La redéfinition du concept de langue à l'école obligatoire s'est imposée au cours des années 90, dans la foulée des nouvelles découvertes de la recherche dans l'apprentissage des langues et de la didactique des langues étrangères ; en outre, certains cantons voulaient accorder la préférence à l'anglais au degré primaire. Les cantons se sont vus contraints de trouver une solution coordonnée à l'échelle de la Suisse.
Auteur: Fabrice Müller, 06.15
À quel âge les élèves allemands apprennent-ils une langue étrangère? Cela dépend du land dans lequel ils vivent. En règle générale, ils commencent en 3ème année de primaire, à l'âge de 8 ans. L'Allemagne se situe ainsi dans la moyenne européenne. Certains länder comme la Hesse proposent dès la 1ère année la découverte facultative d'une autre langue. La Rhénanie du Nord-Westphalie fait office de pionnière en matière d'enseignement des langues étrangères. Les élèves y apprennent l'anglais dès la 1ère année de primaire. Dans toute l'Allemagne, l'apprentissage de la deuxième langue (généralement l'espagnol ou le français) se fait en 7ème année.

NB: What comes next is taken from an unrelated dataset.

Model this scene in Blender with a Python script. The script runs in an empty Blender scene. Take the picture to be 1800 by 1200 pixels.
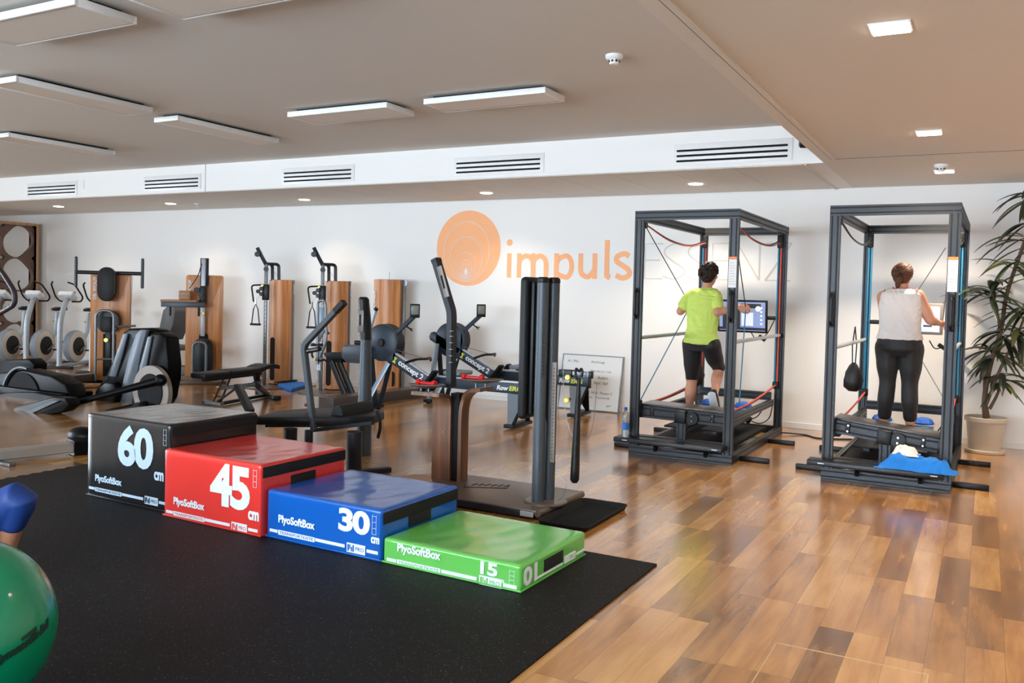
import bpy, bmesh, math, random
from mathutils import Vector, Matrix, Euler
random.seed(7)
S = bpy.context.scene
COL = S.collection

# ------------------------------------------------------------------ camera
CAM_H = 1.5342
def make_camera():
    yaw, pitch, roll = math.radians(28.5652), math.radians(-1.634), math.radians(1.4493)
    fw = Vector((-math.sin(yaw) * math.cos(pitch), math.cos(yaw) * math.cos(pitch), math.sin(pitch)))
    rt = Vector((math.cos(yaw), math.sin(yaw), 0))
    up = rt.cross(fw)
    r2 = rt * math.cos(roll) + up * math.sin(roll)
    u2 = -rt * math.sin(roll) + up * math.cos(roll)
    cd = bpy.data.cameras.new('camera')
    cam = bpy.data.objects.new('camera', cd); COL.objects.link(cam)
    m = Matrix((r2, u2, -fw)).transposed().to_4x4()
    m.translation = Vector((0, 0, CAM_H))
    cam.matrix_world = m
    cd.sensor_width = 36; cd.lens = 1528.5948 / 1800 * 36
    cd.shift_y = -44.1878 / 1800
    cd.clip_start = 0.05; cd.clip_end = 200
    S.camera = cam
    return r2, u2, fw
R_, U_, F_ = make_camera()
def _ray(px, py): return R_ * ((px - 900) / 1528.5948) - U_ * ((py - 600 + 44.1878) / 1528.5948) + F_
EYE = Vector((0, 0, CAM_H))
# surveying helpers: where the sight line of a photo pixel meets a known plane of the room
def PY(px, py, Y): d = _ray(px, py); return EYE + d * (Y / d.y)
def PX(px, py, X): d = _ray(px, py); return EYE + d * (X / d.x)
def PZ(px, py, Z=0.0): d = _ray(px, py); return EYE + d * ((Z - CAM_H) / d.z)

# ------------------------------------------------------------------ view, world, lights
S.view_settings.view_transform = 'Standard'
S.view_settings.look = 'None'
S.view_settings.gamma = 1.0
S.view_settings.use_curve_mapping = False
S.view_settings.exposure = 0.28
def lin(c):
    return tuple((v / 12.92 if v <= 0.04045 else ((v + 0.055) / 1.055) ** 2.4) for v in (x / 255 for x in c))
def kelvin(c): return lin(c)
W_ = bpy.data.worlds.new('sky'); S.world = W_; W_.use_nodes = True
W_.node_tree.nodes['Background'].inputs[0].default_value = (0.75, 0.88, 1.0, 1)
W_.node_tree.nodes['Background'].inputs[1].default_value = 1.2
def area(name, loc, target, sx, sy, power, color, spread=180):
    l = bpy.data.lights.new(name, 'AREA'); l.shape = 'RECTANGLE'; l.size = sx; l.size_y = sy
    l.energy = power; l.color = color; l.spread = math.radians(spread)
    o = bpy.data.objects.new(name, l); COL.objects.link(o); o.location = loc
    o.rotation_euler = (Vector(target) - Vector(loc)).to_track_quat('-Z', 'Y').to_euler()
    return o
DAY = (0.76, 0.88, 1.0); WARM = (1.0, 0.83, 0.64)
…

Après l'adoption de la stratégie de la CDIP (Conférence suisse des directeurs cantonaux de l'instruction publique) en 2004, des initiatives populaires avaient vu le jour dans certains cantons, sous le titre « Une seule langue étrangère à l'école primaire ».
L'argument principal prétendait alors que l'enseignement de deux langues étrangères était trop exigeant pour les élèves. Les initiatives ont été rejetées dans quatre cantons, tandis qu'à Lucerne, les initiants les avaient retirées. Dix ans plus tard, des initiatives similaires sont apparues dans les Grisons, d'autres ont été récemment rejetées par le canton de Nidwald. Dans le canton de Lucerne, une nouvelle initiative populaire a été formulée en 2014.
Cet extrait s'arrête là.